The slider isn't Tidwell’s only effective breaker, although there are days when it truly dominates. The hurler noted that he’s long been tinkering with a curveball and locked in a feel around June or July of this summer. The grip starts with a four-seam look with his two primary fingers tucked tightly on the rounded part of the horseshoe.

“That’s how I threw my slider in college, except I rotate the ball a little downward so I can get more depth, and that way, it’s more like a slurve,” Tidwell said.

It’s that added layer of depth that separates the curve from the slider. The two pitches can bleed into one another -- although the curveball typically dips more into the 70s -- but even the smallest difference can keep a hitter from getting too comfortable. Tidwell noted that in an Aug. 22 start at New Hampshire he threw 10-12 curveballs (up from his typical usage) because he was starting to feel more consistency with it.

“You have to get a feel for things, and it just felt really good, so that’s what I rode with,” he said. “I like going back-to-back curveball-slider or slider-curveball because the depth’s different but the speeds are similar.”

CHANGEUP

“I think I’m a little weird, and it’s a little weird.”

Ask a Mets official about what Tidwell has done best in 2023, and many will say developing the cambio has been big. But that take from the pitcher himself on his new changeup grip is a unique one.

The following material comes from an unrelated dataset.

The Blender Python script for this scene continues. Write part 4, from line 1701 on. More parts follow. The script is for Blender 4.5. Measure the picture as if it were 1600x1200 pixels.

Brooklyn pitching coach Victor Ramos taught Tidwell the grip he used during his time on the bump -- the pointer and ring fingers rest on the middle edges of the ball with the middle finger placed directly on top before the ball rotates toward the outside of the hand -- and the prospect latched on, perhaps only partly because of his personality.

“When I come through, I can feel it come off this finger and get that sidespin that kills vert," he said.

The upper-70s to low-80s pitch once averaged around 11 inches of IVB, which isn’t ideal for an offering that needs to dip below bats, but now the average settles in around one inch with the occasional negative IVB popping up in the analytics.

The effectiveness remains a work in progress. Double-A lefties are hitting .317/.394/.556 off Tidwell since his Binghamton arrival on Aug. 2, compared to the .167/.306/.383 line put up by righties over the same seven starts, but finding something Tidwell can be comfortable with is half the battle.

“It’s probably my favorite thing to throw right now, maybe because it’s newer.”